Fra questi diritti si annovera, e giustamente, il diritto alla libertà religiosa accanto al diritto alla libertà di coscienza. Il Concilio Vaticano II ha ritenuto particolarmente necessaria l'elaborazione di una più ampia Dichiarazione su questo tema. E il documento che s'intitola Dignitatis Humanae114, nel quale è stata espressa non soltanto la concezione teologica del problema, ma anche la concezione dal punto di vista del diritto naturale, cioè dalla posizione «puramente umana», in base a quelle premesse dettate dall'esperienza stessa dell'uomo, dalla sua ragione e dal senso della sua dignità. Certamente, la limitazione della libertà religiosa delle persone e delle comunità non è soltanto una loro dolorosa esperienza, ma colpisce innanzitutto la dignità stessa dell'uomo, indipendentemente dalla religione professata o dalla concezione che esse hanno del mondo. La limitazione della libertà religiosa e la sua violazione contrastano con la dignità dell'uomo e con i suoi diritti oggettivi. Il sunnominato documento conciliare dice con bastante chiarezza che cosa sia una tale limitazione e violazione della libertà religiosa. Indubbiamente, ci troviamo in questo caso di fronte a una ingiustizia radicale riguardo a ciò che è particolarmente profondo nell'uomo, riguardo a ciò che è autenticamente umano. Difatti, perfino lo stesso fenomeno dell'incredulità, areligiosità e ateismo, come fenomeno umano, si comprende soltanto in relazione al fenomeno della religione e della fede. È pertanto difficile, anche da un punto di vista «puramente umano», accettare una posizione, secondo la quale solo l'ateismo ha diritto di cittadinanza nella vita pubblica e sociale, mentre gli uomini credenti, quasi per principio, sono appena tollerati, oppure trattati come cittadini di categoria inferiore, e perfino - il che è già accaduto - sono del tutto privati dei diritti di cittadinanza.

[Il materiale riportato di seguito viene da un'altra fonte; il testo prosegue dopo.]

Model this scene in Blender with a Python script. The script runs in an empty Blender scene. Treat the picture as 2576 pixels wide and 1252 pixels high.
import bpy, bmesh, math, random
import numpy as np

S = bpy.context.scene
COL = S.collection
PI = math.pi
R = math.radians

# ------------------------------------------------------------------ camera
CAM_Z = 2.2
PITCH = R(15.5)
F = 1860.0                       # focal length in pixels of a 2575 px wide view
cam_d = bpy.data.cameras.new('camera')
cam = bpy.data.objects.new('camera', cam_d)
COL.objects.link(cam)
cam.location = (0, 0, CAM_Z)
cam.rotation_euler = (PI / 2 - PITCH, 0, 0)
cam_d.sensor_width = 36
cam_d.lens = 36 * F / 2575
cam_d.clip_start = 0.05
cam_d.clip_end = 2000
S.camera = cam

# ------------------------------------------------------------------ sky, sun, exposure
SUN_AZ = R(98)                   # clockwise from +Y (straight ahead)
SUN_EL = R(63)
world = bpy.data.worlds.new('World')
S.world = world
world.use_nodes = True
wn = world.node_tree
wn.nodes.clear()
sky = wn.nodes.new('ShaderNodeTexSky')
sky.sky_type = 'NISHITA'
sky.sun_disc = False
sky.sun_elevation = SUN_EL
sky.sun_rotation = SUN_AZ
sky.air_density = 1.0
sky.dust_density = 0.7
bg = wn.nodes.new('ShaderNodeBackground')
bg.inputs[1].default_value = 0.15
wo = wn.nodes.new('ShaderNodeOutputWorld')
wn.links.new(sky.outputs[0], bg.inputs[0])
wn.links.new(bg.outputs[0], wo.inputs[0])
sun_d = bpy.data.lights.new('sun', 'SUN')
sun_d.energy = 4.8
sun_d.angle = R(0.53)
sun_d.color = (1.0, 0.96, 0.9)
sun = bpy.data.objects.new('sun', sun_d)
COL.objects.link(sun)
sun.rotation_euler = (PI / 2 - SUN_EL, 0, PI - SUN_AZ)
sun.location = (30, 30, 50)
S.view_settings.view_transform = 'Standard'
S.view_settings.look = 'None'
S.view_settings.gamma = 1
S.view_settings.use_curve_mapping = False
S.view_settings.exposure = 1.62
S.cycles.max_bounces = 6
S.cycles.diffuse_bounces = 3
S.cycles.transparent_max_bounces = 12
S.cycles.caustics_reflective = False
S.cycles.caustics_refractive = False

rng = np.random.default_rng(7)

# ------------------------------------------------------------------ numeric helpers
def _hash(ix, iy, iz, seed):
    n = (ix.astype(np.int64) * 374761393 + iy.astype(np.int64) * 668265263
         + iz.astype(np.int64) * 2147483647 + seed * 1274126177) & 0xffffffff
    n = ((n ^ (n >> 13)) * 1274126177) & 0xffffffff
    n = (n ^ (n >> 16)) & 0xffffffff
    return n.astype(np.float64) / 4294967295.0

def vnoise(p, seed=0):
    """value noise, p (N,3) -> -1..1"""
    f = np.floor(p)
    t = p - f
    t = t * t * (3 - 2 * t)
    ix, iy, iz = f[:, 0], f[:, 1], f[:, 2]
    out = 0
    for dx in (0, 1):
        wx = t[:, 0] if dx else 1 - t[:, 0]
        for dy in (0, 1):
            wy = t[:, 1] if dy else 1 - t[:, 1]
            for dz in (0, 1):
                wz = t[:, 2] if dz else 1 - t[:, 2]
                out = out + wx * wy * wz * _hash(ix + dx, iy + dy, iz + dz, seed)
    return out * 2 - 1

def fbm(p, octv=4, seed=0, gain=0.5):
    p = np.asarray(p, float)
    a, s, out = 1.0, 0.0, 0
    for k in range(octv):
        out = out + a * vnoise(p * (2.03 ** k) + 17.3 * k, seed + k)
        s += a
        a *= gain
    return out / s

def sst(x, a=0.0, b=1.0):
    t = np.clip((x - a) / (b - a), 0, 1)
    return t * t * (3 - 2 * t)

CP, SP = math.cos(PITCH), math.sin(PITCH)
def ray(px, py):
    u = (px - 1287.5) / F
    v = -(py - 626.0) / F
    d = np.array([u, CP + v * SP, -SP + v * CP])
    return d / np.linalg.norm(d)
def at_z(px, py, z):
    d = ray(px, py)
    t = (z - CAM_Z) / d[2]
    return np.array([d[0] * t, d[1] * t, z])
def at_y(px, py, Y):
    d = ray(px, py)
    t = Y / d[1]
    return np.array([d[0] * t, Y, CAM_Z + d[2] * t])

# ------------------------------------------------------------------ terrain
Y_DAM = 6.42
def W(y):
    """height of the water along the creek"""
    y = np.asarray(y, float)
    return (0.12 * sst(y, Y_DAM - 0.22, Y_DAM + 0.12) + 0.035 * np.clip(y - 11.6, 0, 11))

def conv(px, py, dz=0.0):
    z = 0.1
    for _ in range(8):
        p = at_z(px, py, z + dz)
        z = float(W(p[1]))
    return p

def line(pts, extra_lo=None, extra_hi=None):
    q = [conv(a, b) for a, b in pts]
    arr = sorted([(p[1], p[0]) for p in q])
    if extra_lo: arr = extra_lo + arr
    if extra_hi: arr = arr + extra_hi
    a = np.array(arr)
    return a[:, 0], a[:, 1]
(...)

Occorre, pur se brevemente, trattare anche questo tema, perché anch'esso rientra nel complesso delle situazioni dell'uomo nel mondo attuale, perché anch'esso testimonia quanto questa situazione sia gravata da pregiudizi e da ingiustizie di vario genere. Se ci asteniamo dall'entrare nei particolari proprio in questo campo, in cui avremmo uno speciale diritto e dovere di farlo, ciò è soprattutto perché, insieme con tutti coloro che soffrono i tormenti della discriminazione e della persecuzione per il nome di Dio, siamo guidati dalla fede nella forza redentrice della croce di Cristo. Tuttavia, in virtù del mio ufficio, desidero a nome di tutti i credenti del mondo intero, rivolgermi a coloro da cui, in qualche modo, dipende l'organizzazione della vita sociale e pubblica, domandando ad essi ardentemente di rispettare i diritti della religione e dell'attività della Chiesa. Non si chiede alcun privilegio, ma il rispetto di un elementare diritto. L'attuazione di questo diritto è una delle fondamentali verifiche dell'autentico progresso dell'uomo in ogni regime, in ogni società, sistema o ambiente.